View Single Post
  #7  
Old 02-16-2002, 01:48 PM
Guest
 
Posts: n/a
Default my excuse, so far as specifics...



I concede, Javelin, I am speaking in very general terms. But the truth is, I do not have any specifics to speak about! I have not been inside of an investment back, or spoken to an investment banker, since I was a teenager.


I don't mean to offend anyone, but when the World Trade Centers collapsed - and that huge snow of papers and debris collected in drifts - I was actually tempted to do, like, an archeological dig, to learn more about the specific tools and rituals, and social/organizational patterns of the banker, in the year 2001


So, I wish I could say "take this guy, and teach him to do this," or "put a screen that looks like this on this guy's computer." Then you could say, "You are wrong, that has been tried, here is the specific problem." But as it is, I would be doomed to be wrong - and would lack any specific material to combat your first comeback - and so my being right on general principles would be unduly discredited as a result.

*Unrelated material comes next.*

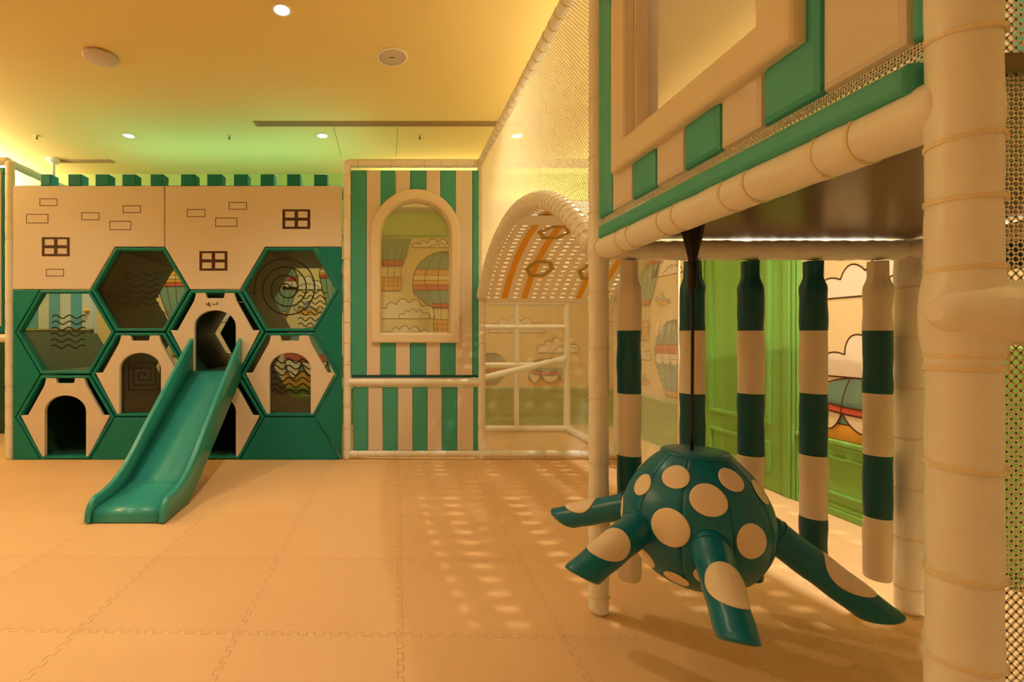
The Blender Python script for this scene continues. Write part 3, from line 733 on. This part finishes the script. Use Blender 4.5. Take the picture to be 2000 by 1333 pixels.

I am convinced there are enormous, unrealized organizational possibilities in finance, and that they could be realized through only the slightest, gradual refinements in the skills and activities of what existing employees are doing today. Put differently, I may paint a cartoon, but if I had the details to fill in, they would be superficially indistingusihable from the details as most people perceive them today. Just move a cup-holder here and there!


What is an even bigger question, in my mind, is why such innovations as I envision haven't been adapted and copied already, in the laboratory of accidents. They would certainly propagate through an instant survival advantage! My suspcicion is that, in the next 10 or 20 years, they will. Already, I am taking note of various organizations whose information topologies seem most likely to evolve into the topologies I envision within the coming years.


It's funny, because the billionaires of tomorrow really are, in many cases, the losers of today. Their advantage will come by no fault of their own, as they have no idea what they are onto, in what direction their current progression of trials and errors will naturally lead them. Meanwhile, you have people like Goldman Sachs, making a conscious effort to move in an unknown direction - by adding Meg Whitman to the board of directors and so forth - and yet there is nothing their big brains and ambitions can do to help them, short of getting lucky!


I feel like one of those naturalists, who makes a film of birds mating and dying in the wild. Sometimes you wish you could grab a bird, and say "Listen, you dumbass, the water's just over there!" But if I were to try that from so far away, and get the location of one tree or hillside wrong, the bird would have to distrust me and end up dying anyway.